I haven't organized my thoughts much but I keep cycling back to some musings on things like conundrum and the limits of our rationality. Like... you know those "orange peel" maps of the world you get from trying to project a sphere onto a 2-dimensional plane? Imagine being *unable* to think about 3 dimensions and trying to navigate on the map. You'd get into situation where reality violates your conception ("mental map") of it. Conundrum. If you try to *force* reality into your map, you end up with some pretty odd theories that, I think, just get more and more Baroque as you go. Like a Rube Goldberg machine.

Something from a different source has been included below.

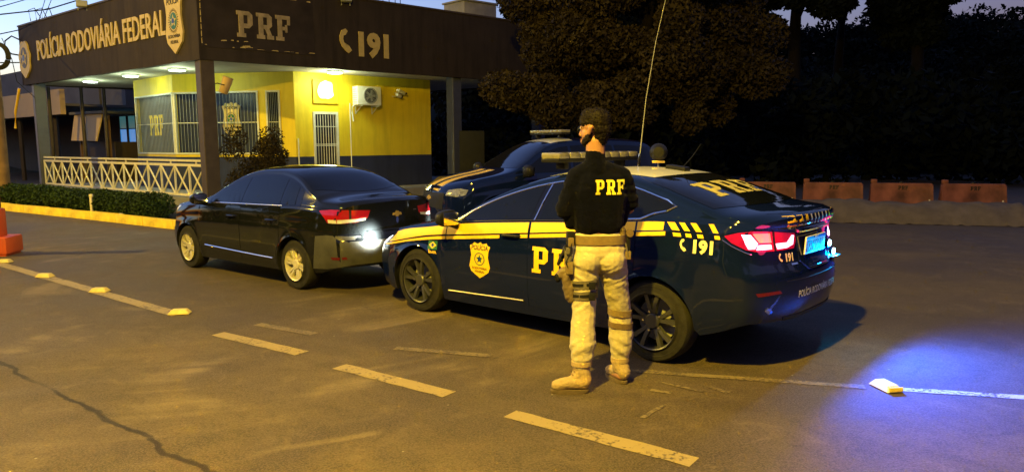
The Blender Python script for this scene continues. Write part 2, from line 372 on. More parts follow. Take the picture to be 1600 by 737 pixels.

Irresolvable conundrums are a clue to the existence of of aspects of reality that you are not *capable* of understanding.

So in scripture, and really in the theologies we build to make sense of scripture, I think this is what we see, and should *expect* to see if we really are in touch with realities beyond our comprehension.

(When I mull over the limitations of language as a tool for engaging reality, that also tends to leave me wandering off in this direction of intellectual humility.)

Okay, now I'm starting to ramble!

Towards the end of your first comment you moved into the topic of scripture which is also where I think this leads us. The more I sense the inherent limitations of language and rationality, the less I am inclined to see the *core* value of scripture in it's presentation of truth, facts, "Biblical principles," and articles of faith. That's not a *loss* of value for scripture, but a change in the way it has value. What, for me, emerges instead is the value of scripture as a kind of mosaic portrait that reveals Jesus to me, and ultimately, as an actual meeting place between Him and me.

Let me know if any of that makes any kind of sense to you, my friend!